Input
By the top of the 2nd inning, we were up 7-0, and my son, Samson, was shutting down the home team's batters as quick as they stepped up to the plate.
The final score was 18-0, and I couldn't help but wonder how that happened.
How could the difference in scores be so dramatic?
This was an All-Star game, so each team was composed of boys who'd been hand-picked based on their performance in the regular season.
There were no scrubs on either team.
Size-wise, they matched up well. Both teams had one or two tall kids, one or two short kids, and the rest were average in height and weight.
All the players had similar bats, gloves, helmets, and uniforms.
Visually, the teams were interchangeable, yet our boys' performance was far superior.

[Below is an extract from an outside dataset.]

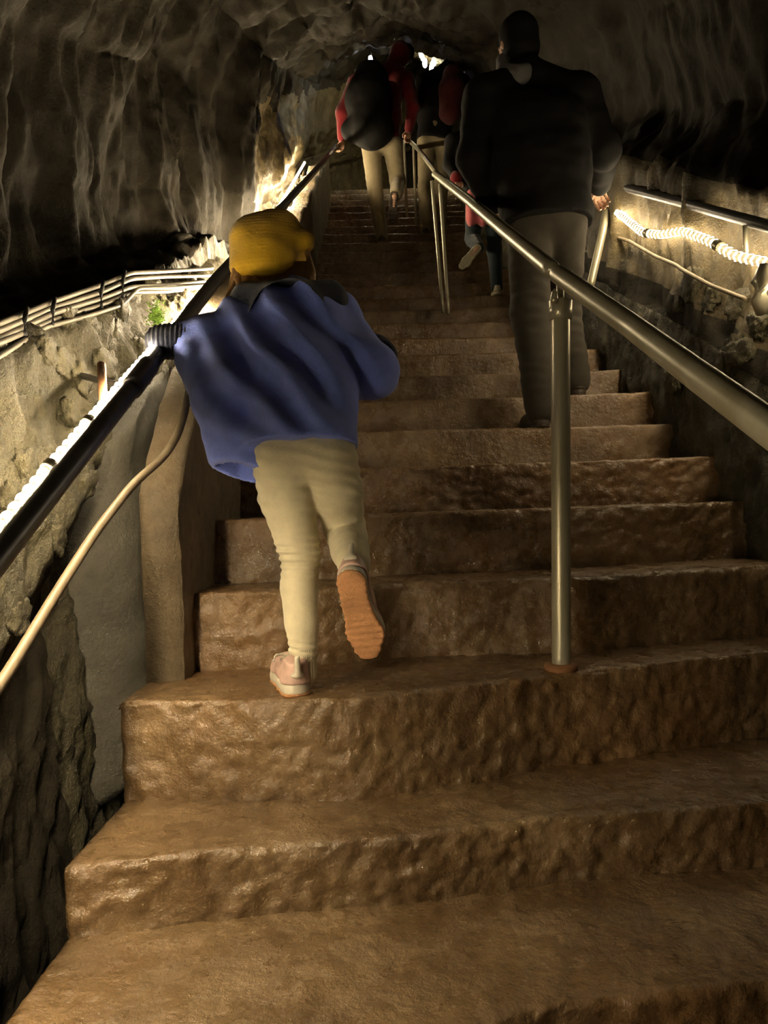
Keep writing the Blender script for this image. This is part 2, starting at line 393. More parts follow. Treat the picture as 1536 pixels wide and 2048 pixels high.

At brunch afterward, my daughter, Lu Lu, and I were talking about the game when I mentioned something about the other team's coach.
"I don't think I saw their coach," she said.
That's when it hit me.
Our coaches - all three of them - were highly visible. Dressed in the same jerseys as the boys, you'd find one at first base, one at third, and another in the dugout at all times. They constantly talked to the team, made minor adjustments to fielding positions, and encouraged the players.
LOTS of encouragement.
By contrast, the other teams' coaches dressed in street clothes. And although their head coach took his spot at first when they were up to bat, his words of direction or encouragement were few and far between.
Lu Lu was surprised when I described their coach. We were sitting along the first base line, so he'd been right in front of us at the top of every inning.
"Oh," she said, "THAT GUY was the coach?"
Now, let me say this. I appreciate the hell out of the men who step up to coach. Without them, of course, there would be no little league. My point here is not to bash, belittle, or hate on another coach.
But what a difference the coaches make!
The team with the active & engaged coaches scored 18 runs.
The team with the coaches who just stood there?
Zero runs.
Same boys, same bats, same gloves, same uniforms.
But, very different inputs.
Later in the day, I was scrolling through Instagram, where my feed is mostly about athletes, nutrition, performance, biohacking, and that sort of thing.
Every third post is an ad for a coach or a program that claims to have the secret to peak performance.
Many of these programs are bullshit, and many of these coaches are full of shit.
And yet, they have tens of thousands of followers.
The boys, they get no choice. They can no more pick their coach than their parents, so they're stuck with those inputs.
The rest of us, though, have a choice.
Whether it's social media, television, radio, or whatever else, we get to decide our input.
And, given the importance of the outcome, it's a decision worthy of careful thought.